Your Surrogate Family

Family day out to the (pub) golf course

For most halls is your first time away from home. Those first few weeks when you’re missing your Mum and Dad you have your flatmate family. Perhaps making you a flat tea, asking you how your day’s been or watching TV- the presence of your flat fam stop you ringing home three times a day and spending your first weekend at uni booking train tickets for a visit home.

 

The Community

There is a sense of pride about which halls you descend from. Even when you enter your second year people will ask where you lived in first year and not care so much about where you live now. It made you who you are, it’s almost like a uni version of your hometown – you’ll defend it and stay loyal even if you know it’s shit.

 

Party, Party, Party

There’s always a group up for going out probably because pres can be so spontaneous.
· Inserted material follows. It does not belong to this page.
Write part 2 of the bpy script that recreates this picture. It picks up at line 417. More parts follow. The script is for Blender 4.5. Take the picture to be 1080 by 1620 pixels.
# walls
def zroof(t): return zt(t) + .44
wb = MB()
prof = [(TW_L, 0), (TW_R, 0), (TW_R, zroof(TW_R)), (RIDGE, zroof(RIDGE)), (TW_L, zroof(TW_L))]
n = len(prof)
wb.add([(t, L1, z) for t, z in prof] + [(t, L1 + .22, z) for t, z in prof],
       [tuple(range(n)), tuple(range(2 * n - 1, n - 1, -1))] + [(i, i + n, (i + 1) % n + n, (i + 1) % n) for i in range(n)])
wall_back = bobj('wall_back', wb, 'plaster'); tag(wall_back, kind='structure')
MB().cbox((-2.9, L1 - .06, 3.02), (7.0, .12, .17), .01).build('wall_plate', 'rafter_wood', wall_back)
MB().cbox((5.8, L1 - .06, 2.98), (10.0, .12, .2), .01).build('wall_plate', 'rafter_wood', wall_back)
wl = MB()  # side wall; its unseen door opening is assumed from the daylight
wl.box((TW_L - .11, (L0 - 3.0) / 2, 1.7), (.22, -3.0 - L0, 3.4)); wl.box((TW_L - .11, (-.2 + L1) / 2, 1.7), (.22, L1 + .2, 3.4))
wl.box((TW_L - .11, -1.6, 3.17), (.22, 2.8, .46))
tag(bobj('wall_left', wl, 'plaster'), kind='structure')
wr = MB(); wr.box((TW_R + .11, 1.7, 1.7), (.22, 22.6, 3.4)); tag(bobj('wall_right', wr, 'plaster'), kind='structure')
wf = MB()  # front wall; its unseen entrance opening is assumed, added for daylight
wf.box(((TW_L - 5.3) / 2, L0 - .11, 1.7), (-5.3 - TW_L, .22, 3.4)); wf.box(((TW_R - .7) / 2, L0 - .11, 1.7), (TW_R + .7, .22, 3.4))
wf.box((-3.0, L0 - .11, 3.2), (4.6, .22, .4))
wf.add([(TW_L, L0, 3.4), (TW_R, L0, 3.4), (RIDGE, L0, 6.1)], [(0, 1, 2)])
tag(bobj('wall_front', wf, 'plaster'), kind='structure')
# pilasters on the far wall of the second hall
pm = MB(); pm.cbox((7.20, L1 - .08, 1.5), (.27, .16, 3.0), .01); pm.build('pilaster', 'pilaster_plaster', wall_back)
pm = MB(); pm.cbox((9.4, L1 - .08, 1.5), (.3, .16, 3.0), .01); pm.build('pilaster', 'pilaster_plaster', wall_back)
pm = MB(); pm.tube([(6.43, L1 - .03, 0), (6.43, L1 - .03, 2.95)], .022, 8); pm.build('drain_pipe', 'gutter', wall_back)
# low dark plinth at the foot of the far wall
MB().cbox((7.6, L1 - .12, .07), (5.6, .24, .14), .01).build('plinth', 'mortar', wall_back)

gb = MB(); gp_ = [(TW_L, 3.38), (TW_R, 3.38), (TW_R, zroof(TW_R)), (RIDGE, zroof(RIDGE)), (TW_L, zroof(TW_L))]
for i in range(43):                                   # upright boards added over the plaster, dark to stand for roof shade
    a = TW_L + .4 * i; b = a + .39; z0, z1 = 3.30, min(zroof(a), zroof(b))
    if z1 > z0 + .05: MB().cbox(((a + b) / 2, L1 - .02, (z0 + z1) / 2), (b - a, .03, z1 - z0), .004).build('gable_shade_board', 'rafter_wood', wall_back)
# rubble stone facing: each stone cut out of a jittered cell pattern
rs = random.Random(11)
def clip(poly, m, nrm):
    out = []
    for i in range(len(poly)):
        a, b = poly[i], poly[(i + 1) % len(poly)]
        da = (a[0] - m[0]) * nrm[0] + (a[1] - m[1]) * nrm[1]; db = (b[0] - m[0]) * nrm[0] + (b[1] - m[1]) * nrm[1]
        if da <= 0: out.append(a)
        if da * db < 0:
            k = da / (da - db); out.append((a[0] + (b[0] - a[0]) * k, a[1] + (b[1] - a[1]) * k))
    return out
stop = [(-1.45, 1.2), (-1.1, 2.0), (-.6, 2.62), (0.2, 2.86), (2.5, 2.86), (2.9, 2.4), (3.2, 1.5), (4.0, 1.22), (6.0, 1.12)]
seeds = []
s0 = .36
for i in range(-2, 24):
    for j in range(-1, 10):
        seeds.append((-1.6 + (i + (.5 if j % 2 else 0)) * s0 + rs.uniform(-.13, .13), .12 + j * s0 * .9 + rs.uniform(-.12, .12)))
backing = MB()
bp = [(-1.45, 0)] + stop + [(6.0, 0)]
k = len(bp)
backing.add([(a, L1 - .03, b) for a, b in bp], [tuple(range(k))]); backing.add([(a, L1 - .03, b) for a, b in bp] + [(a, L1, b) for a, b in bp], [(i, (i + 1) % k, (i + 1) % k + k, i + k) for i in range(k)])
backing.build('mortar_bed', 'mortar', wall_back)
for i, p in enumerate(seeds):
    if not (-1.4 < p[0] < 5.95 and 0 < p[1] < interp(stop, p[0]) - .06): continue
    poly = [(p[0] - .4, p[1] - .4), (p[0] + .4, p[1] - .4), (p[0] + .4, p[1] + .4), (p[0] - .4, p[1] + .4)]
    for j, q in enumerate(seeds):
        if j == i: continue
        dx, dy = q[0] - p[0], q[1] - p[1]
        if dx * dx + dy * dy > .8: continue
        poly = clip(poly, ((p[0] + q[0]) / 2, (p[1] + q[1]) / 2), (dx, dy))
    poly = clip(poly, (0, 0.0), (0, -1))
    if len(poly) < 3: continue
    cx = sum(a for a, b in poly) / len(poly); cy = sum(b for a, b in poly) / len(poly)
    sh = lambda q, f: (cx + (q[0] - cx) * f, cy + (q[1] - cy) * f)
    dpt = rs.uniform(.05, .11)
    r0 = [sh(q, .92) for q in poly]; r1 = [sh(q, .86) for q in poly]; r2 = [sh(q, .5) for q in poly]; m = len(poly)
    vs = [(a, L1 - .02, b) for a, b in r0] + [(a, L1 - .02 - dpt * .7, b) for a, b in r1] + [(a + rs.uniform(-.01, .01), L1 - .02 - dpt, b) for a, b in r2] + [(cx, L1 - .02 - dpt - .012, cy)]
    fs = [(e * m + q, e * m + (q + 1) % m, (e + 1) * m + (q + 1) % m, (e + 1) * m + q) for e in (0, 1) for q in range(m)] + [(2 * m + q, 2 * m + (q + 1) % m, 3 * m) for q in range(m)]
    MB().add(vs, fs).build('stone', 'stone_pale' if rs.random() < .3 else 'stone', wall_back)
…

Go down to your mates flat in your PJs and an hour later your dolled up ready to hit the Toon. You shudder at the thought of finding houses a street apart from them next year let alone divided by a Metro line.

 

Halls are the training bra of living on your own

Flat Family

You may feel all independent about moving away from home but there is no doubt halls eases you into it. You don’t have to learn how to pay and budget for bills/ argue over paying bills. Heating is on tap so no realising parentless living is crap half way through your degree when studying for January exams in two jumpers and your dressing gown.

 

Getting things fixed for you

The kettle’s packed in. The hinge has come off the door. There is a handy man round straight away, no trouble, no charge and its replaced or fixed. Come second year you’re regretting buying the £5 toaster from Wilkos as you take a trip into town to replace it for the third time this semester.

 

Free Wifi

You don’t realise Wifi is pricey until you’re having to pay for it, and then no doubt it’ll be crap anyway cause you even when you went low budget it still seemed to be expensive. Halls were great for streaming Netflix all afternoon (in the first year days when the degree was still chill enough to get away with it) in a way you don’t appreciate until it’s gone. Halls Wifi is  free and fast.

 

Forging Friendships

Halls Night Out

Most people go on to live with the people they’ve met in halls and whether you end up thinking your second year flat dynamic surpasses first year there is no doubt you still have halls to thank for that. Your first year friends are the ones that meant you could say second year was better. Fair enough you probably won’t come out of halls loving everybody but there will be the core few who end up making all three years at uni the best years of your life.

Some people find themselves on a gap yah, most find themselves when they enter halls. The excitement of entering halls at the start of uni is always going to be more intense than moving in second and third year because it was the start of your uni life of new friends, independence and partying. You leave halls a different person to the day you entered them.